An undated file photo of Kenneth Minor, who was convicted of murder in the killing a Long Island motivational speaker near an East Harlem housing project in 2009. Credit: Steven Hirsch

A Manhattan jury took barely five hours Thursday to convict Kenneth Minor of murder in the bizarre suicide-for-hire stabbing of Woodmere motivational speaker Jeffrey Locker in Harlem in 2009.

Prosecutors conceded that Locker, 52, hired Minor to help kill him to escape spiraling debts and allow his family to collect millions in life insurance, but jurors quickly rejected defense claims that Locker's role in his own death made it assisted suicide rather than murder.

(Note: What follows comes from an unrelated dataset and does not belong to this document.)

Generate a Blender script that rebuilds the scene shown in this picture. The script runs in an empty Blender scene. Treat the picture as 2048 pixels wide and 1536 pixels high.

"This was murder for money, not a mercy killing, which is why we prosecuted the case as an intentional murder," said Manhattan District Attorney Cy Vance.

Jurors were hustled out of the courthouse by security officers after the verdict and declined to comment. Two alternate jurors, released earlier in the day, said they never bought Minor's claim that he just held a knife while Locker impaled himself.

William Schoenmaker, a technical manager for Sony, said he had no sympathy for Locker, but didn't think the assisted suicide defense was meant for hired killers.

"I can't feel bad for anybody in this case," Schoenmaker said. "It's sad everything was brought to this point."

Locker, married with three children, was found dead with six stab wounds to the chest in Harlem on July 16, 2009. He had $18 million in life insurance -- $12 million acquired just before his death that would not pay out for a suicide -- and had inquired about funeral arrangements.

In New York, assisted suicide -- "causing or aiding" another person to commit suicide -- is manslaughter, and is a defense to a murder charge. But the Locker case was the first one lawyers could find in which it was used.